**Recorded information:**
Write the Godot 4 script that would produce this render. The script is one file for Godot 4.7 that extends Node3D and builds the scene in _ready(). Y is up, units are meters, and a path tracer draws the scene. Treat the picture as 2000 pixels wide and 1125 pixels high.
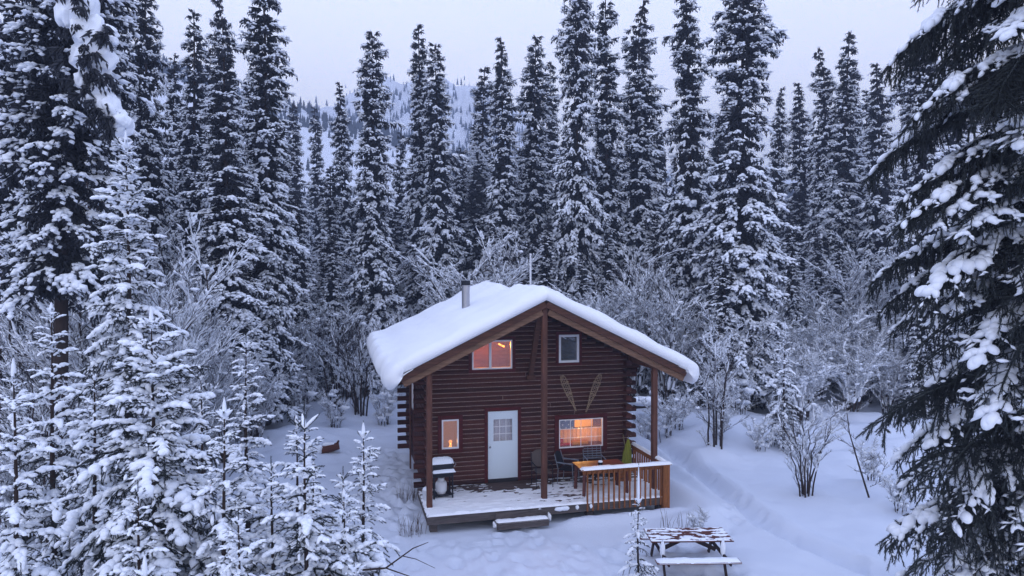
extends Node3D
# A snowed-in log cabin in a spruce forest at dusk.

class Geo:
	var v := PackedVector3Array()
	var n := PackedVector3Array()
	func tri(a: Vector3, b: Vector3, c: Vector3, na: Vector3, nb: Vector3, nc: Vector3) -> void:
		if (b - a).cross(c - a).dot(na + nb + nc) > 0.0:
			v.append(a); v.append(c); v.append(b)
			n.append(na); n.append(nc); n.append(nb)
		else:
			v.append(a); v.append(b); v.append(c)
			n.append(na); n.append(nb); n.append(nc)
	func flat(a: Vector3, b: Vector3, c: Vector3, out: Vector3) -> void:
		var m := (b - a).cross(c - a)
		if m.length_squared() < 1e-14:
			return
		m = m.normalized()
		if m.dot(out) < 0.0:
			m = -m
		tri(a, b, c, m, m, m)
	func quad(a: Vector3, b: Vector3, c: Vector3, d: Vector3, out: Vector3) -> void:
		flat(a, b, c, out)
		flat(a, c, d, out)
	func add(g: Geo, x: Transform3D) -> void:
		v.append_array(x * g.v)
		n.append_array(Transform3D(x.basis.orthonormalized(), Vector3.ZERO) * g.n)
	func mesh() -> ArrayMesh:
		var m := ArrayMesh.new()
		if v.is_empty():
			return m
		var a := []
		a.resize(Mesh.ARRAY_MAX)
		a[Mesh.ARRAY_VERTEX] = v
		a[Mesh.ARRAY_NORMAL] = n
		m.add_surface_from_arrays(Mesh.PRIMITIVE_TRIANGLES, a)
		return m

const D0 := 20.17          # metres from the camera to the hinge side of the cabin door
const X0 := -0.7245
const DECK := 0.5
const TURN := 0.245
const RU := 1.22           # ridge, across the cabin
const RY := 5.466          # ridge, above the deck
const SLOPE := 0.484
const RL := -2.70
const RR := 5.44
const WF := -1.94
const WB := 6.9

var rng := RandomNumberGenerator.new()
var n1 := FastNoiseLite.new()
var n2 := FastNoiseLite.new()
var M := {}
var cab_x: Transform3D
var names := {}
var ball := Geo.new()      # rough sphere, 32 triangles
var orb := Geo.new()       # finer sphere, 128 triangles
var dome := Geo.new()      # its upper half
var dab := Geo.new()       # eight smooth-shaded triangles
var spin := Geo.new()      # spindle along +X
var brush := Geo.new()     # a needle-covered twig along +X
var trail := [Vector2(4.9, -31), Vector2(5.6, -28.6), Vector2(6.0, -25.9), Vector2(6.36, -22.9), Vector2(6.55, -20.3), Vector2(6.8, -18.05), Vector2(7.4, -16.4), Vector2(8.6, -14.6)]

func _ready() -> void:
	rng.seed = 77
	n1.seed = 5; n1.frequency = 1.0; n1.fractal_octaves = 3
	n2.seed = 9; n2.frequency = 1.0; n2.fractal_octaves = 2
	view()
	materials()
	shapes()
	ground()
	far_land()
	cabin()
	deck()
	porch_things()
	yard_things()
	forest()
	shrubs()
	near_trees()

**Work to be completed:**
Find every line that includes the string "extends". Report how many there are and nothing else.

**Correct answer:**
2